--- DATASET SECTION ---
..........
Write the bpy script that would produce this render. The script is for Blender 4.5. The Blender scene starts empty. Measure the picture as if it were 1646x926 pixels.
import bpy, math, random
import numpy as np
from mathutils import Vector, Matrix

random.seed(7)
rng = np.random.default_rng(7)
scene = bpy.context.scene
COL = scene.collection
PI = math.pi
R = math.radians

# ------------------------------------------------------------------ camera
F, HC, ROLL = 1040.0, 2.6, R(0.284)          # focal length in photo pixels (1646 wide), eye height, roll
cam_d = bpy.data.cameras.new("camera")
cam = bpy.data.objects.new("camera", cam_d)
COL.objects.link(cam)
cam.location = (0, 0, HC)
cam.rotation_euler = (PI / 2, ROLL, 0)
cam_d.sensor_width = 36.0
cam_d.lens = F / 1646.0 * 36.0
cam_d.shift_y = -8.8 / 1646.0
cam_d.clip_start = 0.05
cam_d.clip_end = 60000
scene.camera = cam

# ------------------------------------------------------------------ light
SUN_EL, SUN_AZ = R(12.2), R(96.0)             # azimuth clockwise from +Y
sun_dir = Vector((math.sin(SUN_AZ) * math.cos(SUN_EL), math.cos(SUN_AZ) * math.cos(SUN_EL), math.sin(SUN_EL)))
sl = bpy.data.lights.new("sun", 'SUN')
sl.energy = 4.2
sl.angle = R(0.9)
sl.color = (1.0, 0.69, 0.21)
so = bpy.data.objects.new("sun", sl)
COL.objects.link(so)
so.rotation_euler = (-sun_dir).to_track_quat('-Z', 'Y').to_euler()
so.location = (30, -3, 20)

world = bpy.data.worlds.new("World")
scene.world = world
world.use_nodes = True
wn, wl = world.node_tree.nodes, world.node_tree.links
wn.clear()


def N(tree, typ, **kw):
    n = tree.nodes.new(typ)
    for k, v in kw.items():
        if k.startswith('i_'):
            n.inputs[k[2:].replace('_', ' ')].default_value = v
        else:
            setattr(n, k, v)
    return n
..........
--- PROBLEM REQUIREMENTS ---
Extract exactly the leading lines of the data, stopping at and including the line with "R = math.radians".

--- TASK SOLUTION ---
Write the bpy script that would produce this render. The script is for Blender 4.5. The Blender scene starts empty. Measure the picture as if it were 1646x926 pixels.
import bpy, math, random
import numpy as np
from mathutils import Vector, Matrix

random.seed(7)
rng = np.random.default_rng(7)
scene = bpy.context.scene
COL = scene.collection
PI = math.pi
R = math.radians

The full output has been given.